Samuel Ferris shows as another of the early Ferris emigrants from Britain to the New World. Samuel was born in
Reading, Berkshire, England in 1616, and married Jersuha Reed there in 1647. It looks as though they left Britain for
the New World almost immediately after marrying in the middle of a country torn by the Civil War, perhaps for
political or religious reasons. In any event, the couple first settled in Charlestown, Suffolk County in Massachusetts,
where their son Zacheriah was born in 1648. They subsequently moved to Newtown, Fairfield County, Connecticut,
where the family became a major economic force, landowners and pioneering farmers on a large scale. Their
original home in Fairfield County is still standing and has been designated a national historic site. Another branch
sprang up in New York -- Queens and Herkimer counties. It’s not known if Samuel and Jeffery were related.
Chances are they were, but how closely is not known.

Those who arrived in New Brunswick from Connecticut and New York claimed large acreages of land around Saint
John and Fredericton in 1784 and 1785 -- some nine large tracts in Sunbury County alone -- putting together a series
of substantial farming estates. A man named Abraham Ferris appears to have led the exodus. Many of the children
of the first wave headed into Ontario, and some of them in turn moved into Manitoba and Saskatchewan in the
middle 1800s. They were Red River colonists. Few records survive, but it is clear that the Ferris family settled in the
west for keeps.

In Ontario, lumberman James Marshall Ferris became a major economic force in the Campbellford area in the late
1800s. He expanded from the forest industry into a number of related fields, using the fortune he amassed to acquire
substantial tracts of land on the south side of the town. The Ferris family donated that land to the province of Ontario
in 1962 for the establishment of a park. Today, Ferris Provincial Park is preserved as a recreational area
encompassing a number of attractions -- scenic stone fences, an eye-pleasing mix of field and forest, and historical
sites such as Sheepwash Point and the Shingle Valley, reminders of Ferris and the pioneer era. There is also a
glacier named after a member of the Ferris family in the extreme northwest corner of British Columbia. Ferris
Glacier is on the B.C.-Alaska boundary between Tatshenshini-Alsek Provincial Park in B.C. and Glacier Bay
National Park on the U.S. side. The name was adopted in the summer of 1922 by the International Boundary
Commission, in honor of William Cant Ferris, a member of the Canadian survey party engaged in surveying the
boundary from 1909 until 1914. William Cant Ferris also served with the Canadian Expeditionary Force during the
Great War -- one of the 132 Ferris men who went to war for Canada, 19 of whom were killed in action. Two other
geographical features are believed to have been named after him in British Columbia: Ferris Creek, near Falkland
northwest of Vernon in the Okanagan Valley, was named after him in 1921 and the name was officially adopted on
Nov. 3, 1932. And a peak northeast of the junction of Ferriston Creek and the Omineca River was named Mount
Ferris in 1917, a name officially adopted on Dec. 7, 1950.

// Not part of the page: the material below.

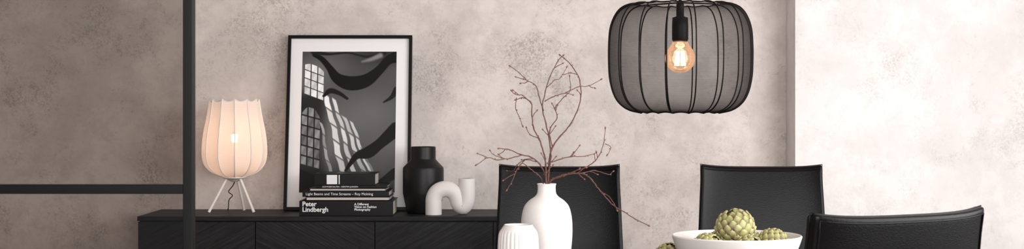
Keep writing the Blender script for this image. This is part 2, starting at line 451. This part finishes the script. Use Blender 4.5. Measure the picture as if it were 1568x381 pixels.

In the United States, the family also survived and thrived. Perhaps the most famous of all the Ferris’ is the man who
invented the wheel. George Washington Gale Ferris, was an Illinois- born steel manufacturer whose lineage traces
directly back to Jeffery Ferris. George dreamed up, designed and built the world’s first Ferris Wheel for the 1896
World Columbian Exposition in Chicago, in response to the challenge the previous exposition in Paris had presented
in the form of the Eiffel Tower. There are thousands of Ferris Wheels today all over the world, still utilizing the basic
principles and construction techniques conceived by George Ferris.